Mortgage lenders and servicers that are lax about flood insurance tend to be penalized lightly. In March 2013 the OCC, which regulates federal banks, determined that Amarillo National Bank had been making or renewing loans without requiring the necessary flood insurance. The fine? All of $7,250. In July 2015, Sumner National Bank of Sheldon in Illinois was fined just $3,000 for allegedly engaging in a pattern of “making, modifying, or renewing loans” without requiring coverage. First Federal Community Bank in Dover, Ohio, got dinged for $1,800. The banks neither admitted nor denied liability.

Ignoring flood insurance could soon become more costly for the mortgage industry, says Carolyn Kousky, a flood insurance expert at the Wharton School at the University of Pennsylvania. “So far there hasn’t been enough of a default risk to motivate lenders to do more on their own, voluntarily, but we’re seeing worse and worse events,” she says. “After Harvey, we might see a different kind of response.”

That’s because uninsured homeowners with severe damage may decide their only option is to abandon the property and stop making mortgage payments. “If you’ve lost your home and you don’t have insurance, that’s a good time to walk away from your property,” said R.J. Lehmann, an insurance expert at the R Street Institute, a libertarian research organization in Washington.

Fannie Mae and Freddie Mac can force servicers to buy mortgages they’ve sold or had guaranteed if they don’t have the required flood insurance, according to the Federal Housing Finance Agency. Susan Wachter, a professor of finance at Wharton, says that’s true—but it only works if the servicer has the money.

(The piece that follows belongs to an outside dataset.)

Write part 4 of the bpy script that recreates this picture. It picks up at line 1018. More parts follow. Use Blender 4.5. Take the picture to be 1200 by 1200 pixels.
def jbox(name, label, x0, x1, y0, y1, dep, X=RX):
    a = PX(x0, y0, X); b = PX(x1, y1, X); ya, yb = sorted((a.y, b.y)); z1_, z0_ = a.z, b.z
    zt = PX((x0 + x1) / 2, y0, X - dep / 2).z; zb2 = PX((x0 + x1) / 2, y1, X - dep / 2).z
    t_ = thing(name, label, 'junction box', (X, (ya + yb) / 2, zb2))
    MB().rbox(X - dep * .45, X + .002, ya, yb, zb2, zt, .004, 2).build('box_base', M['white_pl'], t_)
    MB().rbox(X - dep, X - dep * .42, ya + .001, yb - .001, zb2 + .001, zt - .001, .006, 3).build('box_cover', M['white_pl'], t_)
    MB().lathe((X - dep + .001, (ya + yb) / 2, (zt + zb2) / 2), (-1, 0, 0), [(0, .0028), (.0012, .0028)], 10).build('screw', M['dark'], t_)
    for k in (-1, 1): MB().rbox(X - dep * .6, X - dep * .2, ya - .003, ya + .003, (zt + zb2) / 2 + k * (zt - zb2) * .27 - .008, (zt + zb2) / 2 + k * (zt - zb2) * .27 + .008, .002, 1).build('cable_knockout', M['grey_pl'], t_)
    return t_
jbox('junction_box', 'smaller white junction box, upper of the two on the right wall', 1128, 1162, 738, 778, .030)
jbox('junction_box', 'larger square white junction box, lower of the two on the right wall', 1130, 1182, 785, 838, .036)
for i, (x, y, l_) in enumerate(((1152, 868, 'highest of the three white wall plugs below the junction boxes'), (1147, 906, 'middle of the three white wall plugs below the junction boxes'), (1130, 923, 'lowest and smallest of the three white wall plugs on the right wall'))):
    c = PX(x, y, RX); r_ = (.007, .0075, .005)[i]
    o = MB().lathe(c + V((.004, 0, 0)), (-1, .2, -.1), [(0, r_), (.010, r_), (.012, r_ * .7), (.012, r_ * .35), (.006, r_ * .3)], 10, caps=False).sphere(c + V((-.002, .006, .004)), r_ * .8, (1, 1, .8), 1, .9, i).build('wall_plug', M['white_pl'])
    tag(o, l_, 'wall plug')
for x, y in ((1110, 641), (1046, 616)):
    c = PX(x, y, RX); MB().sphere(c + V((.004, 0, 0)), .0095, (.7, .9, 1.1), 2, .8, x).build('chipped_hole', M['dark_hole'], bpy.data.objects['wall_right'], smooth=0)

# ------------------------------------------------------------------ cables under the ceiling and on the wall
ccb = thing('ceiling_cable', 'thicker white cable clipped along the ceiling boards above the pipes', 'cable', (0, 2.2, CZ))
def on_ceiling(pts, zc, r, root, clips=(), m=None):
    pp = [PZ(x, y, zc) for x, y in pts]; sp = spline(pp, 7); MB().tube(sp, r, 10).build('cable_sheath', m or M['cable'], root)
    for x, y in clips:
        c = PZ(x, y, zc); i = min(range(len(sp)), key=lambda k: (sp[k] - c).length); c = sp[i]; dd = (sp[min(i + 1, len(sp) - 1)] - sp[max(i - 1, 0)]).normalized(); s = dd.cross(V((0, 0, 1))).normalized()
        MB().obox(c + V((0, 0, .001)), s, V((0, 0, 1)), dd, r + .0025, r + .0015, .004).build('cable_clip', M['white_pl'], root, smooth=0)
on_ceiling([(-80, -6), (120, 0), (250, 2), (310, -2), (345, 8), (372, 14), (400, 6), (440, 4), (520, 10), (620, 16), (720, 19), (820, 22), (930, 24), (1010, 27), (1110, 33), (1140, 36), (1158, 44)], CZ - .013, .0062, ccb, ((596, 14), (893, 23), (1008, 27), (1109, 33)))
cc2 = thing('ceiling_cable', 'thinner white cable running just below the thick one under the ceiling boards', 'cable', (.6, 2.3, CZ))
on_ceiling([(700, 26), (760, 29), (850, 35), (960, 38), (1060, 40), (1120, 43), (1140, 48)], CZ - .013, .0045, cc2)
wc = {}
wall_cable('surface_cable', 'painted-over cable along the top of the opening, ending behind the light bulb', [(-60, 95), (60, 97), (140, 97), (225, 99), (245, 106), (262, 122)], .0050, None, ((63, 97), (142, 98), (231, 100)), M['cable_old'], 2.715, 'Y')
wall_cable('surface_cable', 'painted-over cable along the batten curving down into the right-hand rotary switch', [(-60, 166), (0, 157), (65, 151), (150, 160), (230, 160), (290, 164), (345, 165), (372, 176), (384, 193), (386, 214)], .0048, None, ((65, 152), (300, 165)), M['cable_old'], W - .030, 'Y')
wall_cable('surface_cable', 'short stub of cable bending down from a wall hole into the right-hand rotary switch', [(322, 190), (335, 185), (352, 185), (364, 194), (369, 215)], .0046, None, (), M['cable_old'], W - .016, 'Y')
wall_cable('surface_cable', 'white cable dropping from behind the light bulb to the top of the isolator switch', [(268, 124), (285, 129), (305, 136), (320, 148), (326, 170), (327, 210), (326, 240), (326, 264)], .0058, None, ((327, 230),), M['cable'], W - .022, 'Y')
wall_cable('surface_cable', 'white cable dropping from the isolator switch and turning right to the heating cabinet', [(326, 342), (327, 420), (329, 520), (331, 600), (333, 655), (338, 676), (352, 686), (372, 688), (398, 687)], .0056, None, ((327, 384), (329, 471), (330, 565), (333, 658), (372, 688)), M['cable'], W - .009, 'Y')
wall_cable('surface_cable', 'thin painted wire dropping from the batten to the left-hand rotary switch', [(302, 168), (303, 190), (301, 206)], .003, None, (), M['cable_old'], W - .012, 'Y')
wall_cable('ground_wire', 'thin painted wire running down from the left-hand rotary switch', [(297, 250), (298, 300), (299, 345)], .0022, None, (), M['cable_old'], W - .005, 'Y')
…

And as flood events increase, so does the risk that individual servicers, which increasingly aren’t banks, will run out of funds.

“Servicers may be contractually on the line, but if they don’t have the capital, then they can’t pay up,” Wachter says, adding that taxpayers could be further exposed if clusters of homes default at the same time, reducing the value of houses around them.

Some experts have suggested that the federal government should require all homes to have flood insurance. Another possibility is to have policies last as long as 10 years.

Whatever the fix, Harvey and Irma have given the federal government a brief window to change its policy. “We can capitalize on this,” says Howard Kunreuther, a director of the Risk Management and Decision Processes Center at Wharton. “If you don’t take advantage after a disaster, you’re missing a critical opportunity.” —With Heather Perlberg, Joe Light, and Jeanna Smialek
BOTTOM LINE – The federal government has struggled for decades to enforce flood insurance requirements. Climate change is increasing the cost of that failure.